Sevgili okurlar, bugün size İstanbul Devlet Opera ve Balesi'nden izlediğim o muhteşem "Romeo ve Juliet" balesini mi, yoksa Şahika Tekand topluluğu Stüdyo Oyuncuları'nın olağanüstü ve çarpıcı "Ölüyor mu ne" adlı oyununun mükemmelliğini mi paylaşsam diye düşünürken... Dün, öyle bir "darbe sabahı"na uyandık ki kendimi yazı yazabilecek durumda bulamadım. Bundan tam 11 yıl önce yazdığım yazıyı, sizlerle yeniden paylaşmaya karar verdim.

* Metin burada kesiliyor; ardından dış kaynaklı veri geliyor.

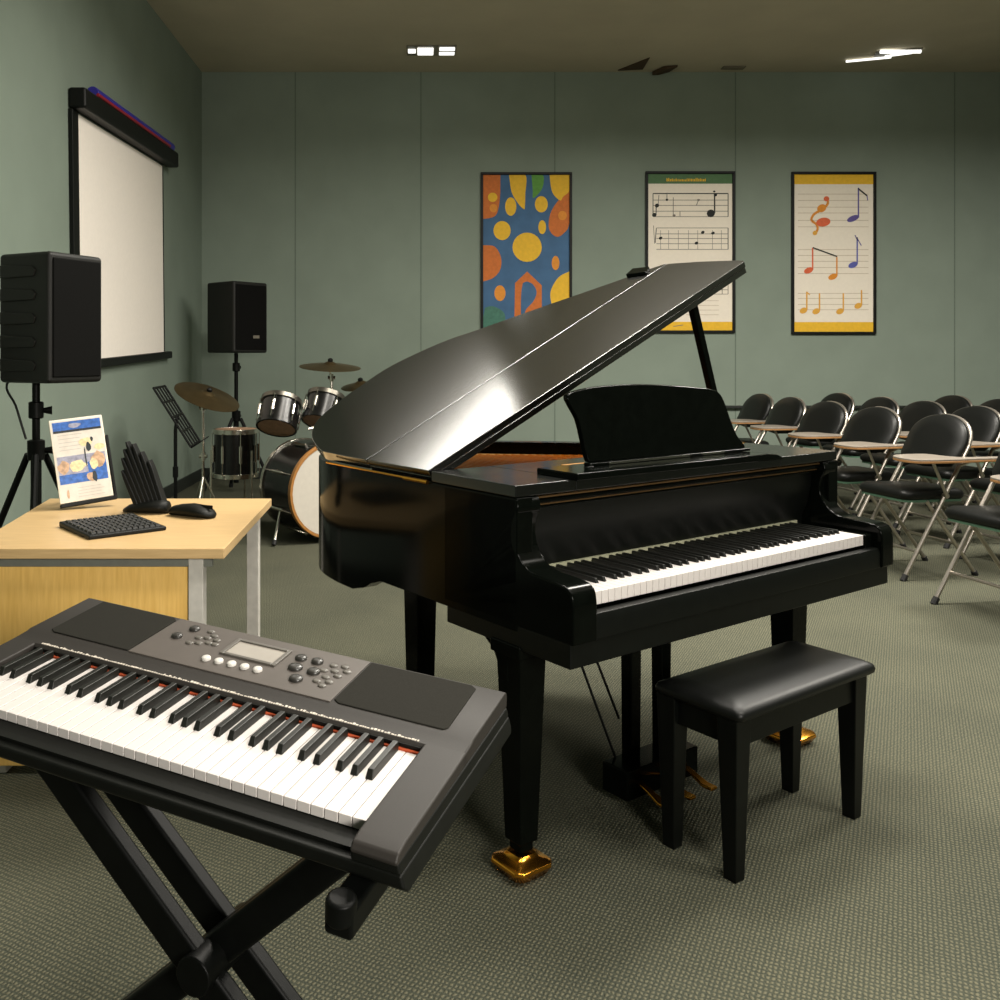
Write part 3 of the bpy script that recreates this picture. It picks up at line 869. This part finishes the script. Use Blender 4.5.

Anımsayın o gün Türkiye yine bir seçimden geçiyordu!
İşte bugünlük ben susuyorum, bu köşeyi yukarıdaki başlığı taşıyan, 30 Mart 2014 tarihli Cumhuriyet'teki yazıma bırakıyorum:
"Ey bu meclisin aşağılık mensupları! Acele edin ve defolup gidin.
Oturumunuzu sonlandırmaya geldim.
Meclisi yaptığınız her icraat ile kirletmenize ve şerefsizleştirmenize artık kalıcı bir son vermeye geldim.
Siz ki fitneci, fesatçı meclis üyeleri, siz ki iyi bir hükümet olmak dışındaki her şey!
Kiralık sefil yaratıklar, zavallılar, ülkenizi en küçük şahsi çıkar adına satılığa çıkaranlar, birkaç kuruş için Tanrı'ya ihanet edenler, içinizde bir parça da olsun erdem kalmadı mı
Bir parça vicdan da mı yok
Atım kadar bile dindar değilsiniz!
Altın sizin yeni Tanrı'nız olmuş!
Satılığa çıkarmadığınız bir değer de kalmadı!
Ulusunuz adına iyi bir şey düşünemez misiniz
Sizi çıkarcı sürüsü, bulunduğunuz bu kutsal meclisi, o varlığınızla kirletiyorsunuz!
Tanrı'nın kutsadığı bu meclisi, ahlak yoksunu davranışlarınızla hırsızların ini haline çevirdiniz!
Halkın size verdiği yetkiyi kötüye kullandınız.
Siz ki halkın umutsuz dertlerine çare olmalıydınız. Kendiniz halka en büyük dert kaynağı oldunuz!